Information shown |
________________________________________
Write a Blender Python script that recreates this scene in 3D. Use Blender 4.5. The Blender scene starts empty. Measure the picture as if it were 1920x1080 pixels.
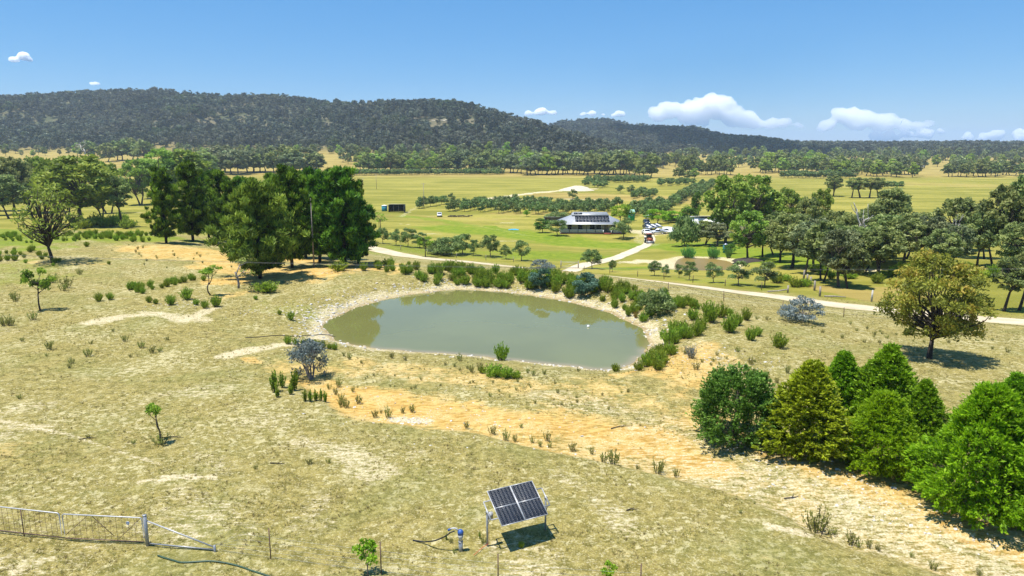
import bpy, math, random
import numpy as np
from mathutils import Vector, Matrix

SC = bpy.context.scene
COL = SC.collection
rnd = random.Random(7)
RNG = np.random.default_rng(11)

# ------------------------------------------------------------------ camera
CAM_H, LENS, PITCH = 16.0, 25.0, math.radians(11.24)
cam_d = bpy.data.cameras.new('camera'); cam = bpy.data.objects.new('camera', cam_d); COL.objects.link(cam)
cam.location = (0, 0, CAM_H); cam.rotation_euler = (math.pi / 2 - PITCH, 0, 0)
cam_d.sensor_width = 36; cam_d.lens = LENS; cam_d.clip_start = 0.5; cam_d.clip_end = 90000
SC.camera = cam

# ------------------------------------------------------------------ sky, sun, exposure
SUN_EL = math.radians(73); SHD = Vector((0.95, 0.31)).normalized()      # shadows fall to the right and a little away
w = bpy.data.worlds.new('World'); SC.world = w; w.use_nodes = True
wn, wl = w.node_tree.nodes, w.node_tree.links; wn.clear()
wo = wn.new('ShaderNodeOutputWorld'); wb = wn.new('ShaderNodeBackground'); sky = wn.new('ShaderNodeTexSky')
sky.sky_type = 'NISHITA'; sky.sun_disc = False; sky.sun_elevation = SUN_EL
sky.sun_rotation = math.atan2(-SHD.x, -SHD.y); sky.altitude = 900; sky.air_density = 1.0; sky.dust_density = 0.15; sky.ozone_density = 3.2
hs = wn.new('ShaderNodeHueSaturation'); hs.inputs['Saturation'].default_value = 1.38; hs.inputs['Value'].default_value = 1.0
wl.new(sky.outputs[0], hs.inputs['Color'])
air = wn.new('ShaderNodeMixRGB'); air.inputs[0].default_value = 0.4; air.inputs[2].default_value = (1.7, 5.2, 11.0, 1)     # clear deep blue summer sky
wl.new(hs.outputs[0], air.inputs[1]); wl.new(air.outputs[0], wb.inputs[0]); wb.inputs[1].default_value = 0.068
wl.new(wb.outputs[0], wo.inputs[0])
sd = bpy.data.lights.new('sun', 'SUN'); sun = bpy.data.objects.new('sun', sd); COL.objects.link(sun)
sd.energy = 5.0; sd.angle = math.radians(0.53); sd.color = (1.0, 0.955, 0.88)
sdir = Vector((SHD.x * math.cos(SUN_EL), SHD.y * math.cos(SUN_EL), -math.sin(SUN_EL)))
sun.rotation_euler = sdir.to_track_quat('-Z', 'Y').to_euler(); sun.location = (0, 0, 400)
vs = SC.view_settings; vs.view_transform = 'Standard'; vs.look = 'None'; vs.exposure = 0.62; vs.gamma = 1.0; vs.use_curve_mapping = False
SC.render.engine = 'CYCLES'
cy = SC.cycles; cy.use_denoising = True; cy.max_bounces = 18; cy.diffuse_bounces = 3; cy.glossy_bounces = 3
cy.transmission_bounces = 4; cy.transparent_max_bounces = 8; cy.volume_bounces = 16; cy.caustics_reflective = False; cy.caustics_refractive = False
cy.sample_clamp_indirect = 6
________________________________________
Skip the pictures, please, and transcribe only the lines from the beginning of the material through the one that contains "from mathutils import Vector, Matrix".

Write a Blender Python script that recreates this scene in 3D. Use Blender 4.5. The Blender scene starts empty. Measure the picture as if it were 1920x1080 pixels.
import bpy, math, random
import numpy as np
from mathutils import Vector, Matrix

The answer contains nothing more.